Coca-Cola Should Have Prevented, Detected Disposal Breach

Coca-Cola should have prevented, minimally detected, disposal breach

Last Friday, Coca-Cola revealed it had recovered 55 stolen laptops taken over a six-year period by an employee who happened to be responsible for the disposal of the equipment. The breach affected 70,000 current and former North American employees.

Headlines around the world read, “Coca-Cola suffers data breach after employee ‘borrows’ 55 laptops.”

Coca-Cola is famous for its security safeguards. It has kept the secret formula of Coke safe for more than a century.

How could a trusted insider get away with stealing so much equipment for so long? The answer is simple: Inadequate security controls around Coca-Cola’s IT asset disposition process.

Like every large organization, Coke constantly replaces outdated laptops, computers, servers, and countless other electronic devices. Because retired equipment still contains sensitive data, organizations must have adequate safeguards for the entire process of IT asset disposition (ITAD).

As this breach revealed, ITAD is full of hidden hazards. Without adequate controls, employee theft and recycler fraud can go undetected. “Safeguard” is a synonym for countermeasure…in security-speak, this means internal control.
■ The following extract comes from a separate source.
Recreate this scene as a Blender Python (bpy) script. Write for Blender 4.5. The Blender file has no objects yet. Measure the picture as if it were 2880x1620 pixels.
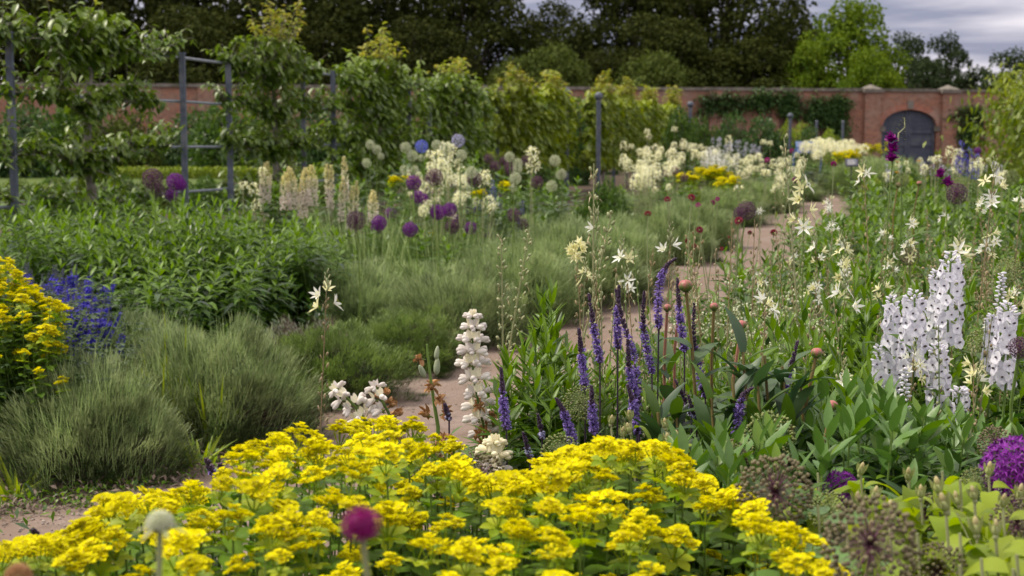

There are two basic types of internal control: preventive and detective.

A lock on the door of the vault in the Coca-Cola corporate museum is an example of preventive control. An alarm system on the vault door would be considered a detective control.

Coke may have had detective controls in place. However, they were adequate. They overlooked an essential aspect. A critical aspect of detective control is the separation of duties. It appears Coke let the fox watch the hen house.

Organizations must minimize conflicts that create opportunities for theft and fraud. Security incidents go undetected when an organization relies on employees to self-report incidents. Naturally, employees tend to report self-serving interpretations, especially when facts could make them look bad (or they are stealing the equipment).

Without adequate detective controls, Coke executives were blind to the security incidents for years – a victim of trusting too much.

Senior management needs to be non-credulous when it comes to ITAD. Never trust. Always verify.